The first day I fed him a baby guppy I just happened to have, the next day I asked my LFS for some of their baby brine shrimp. The pike livebearer went for that, the next day I used frozen baby brine shrimp and surprisingly it went for that as well.

One of my mosquito fish gave birth the next day and for about a week it only ate mosquito fish fry. When I tried live adult brine shrimp they went ignored so I had to feed it more guppy fry a few times trying BS every other day or so.

Now I am really trying to get it on frozen foods again, I tried upping the current in the sponge filter but it is not working. I have an advantage as the belonesox is not afraid of me and is capable of picking stuff up quickly (knows the net means that it is feeding time).

Yesterday it tried frozen BS but it quickly spit it back out.

Does anybody have any other tips?
 
First of all, congradulations for your belonesox giving birth. Now about the fry, the best food for them would be feeder guppy fry but if you do not have inuff feeder fry or you have run out then I would feed them live blood worms witch you can either buy at a pet store or catch yourself at a pond or stream. They prefer to sit in the algae on the rocks or if you have a artoficial pond they will be on the sides and bottom (the ones cought in the wild seem to work better for me). You can set up a container of water, put some rotting leafs in, set it outside and wait. In a few weeks the container should have mosquito larvae inside witch you can give to the fry; worked very well for me. The last live food that you can try giving to the fry is adult daphnia (water flea). Although most stores do not sell daphnia you can buy them on the internet, but there is a alternetive: they are fairly easy to catch. To catch them you simply take a small net (I use the net from my fish tank besause the fabric is alot finer then the one from other nets and therefore can catch the small daphnia) and go to a pond. Hope This Helps:babyblack:D:tropicalf
 
Thanks for the tips, but the thread was from May lol.

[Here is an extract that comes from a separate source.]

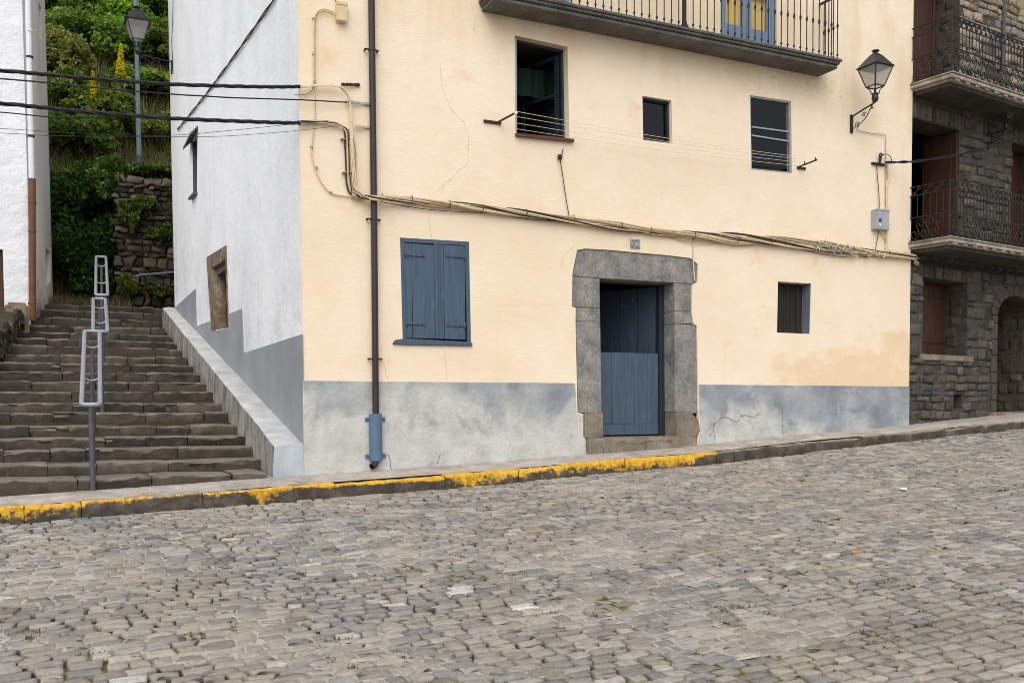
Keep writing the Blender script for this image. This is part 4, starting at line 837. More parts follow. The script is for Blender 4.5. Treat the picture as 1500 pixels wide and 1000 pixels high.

Might as well follow up now though

After that I remember I would hold tiny rosy reds with my fingers for a second then drop them in. He eventually grabbed them before I let go and I tried it with freshly dead rosys and he went for that too. Then all of a sudden he got really nervous and reclusive and would hide everytime I fed him.

The next batch are all on frozen. I started them on live chopped blackworms from my LFS, and then eventually got them to eat frozen bloodworms, but I had to feed them like one bloodworm at a time (imagine doing this to 60 babys!) It was tedious and time consuming, but the remaining 15 (sold a bunch, had daily die offs for a couple weeks) are now swimming up to the glass when they are hungry and eating out of my hand.

I've sold the parents as they were dropping fry left and right and I didn't have the time or space to take care of the fry. I will probably sell the original single fry once she gets around 4" and then keep one of the more domesticated belonesox when they get bigger.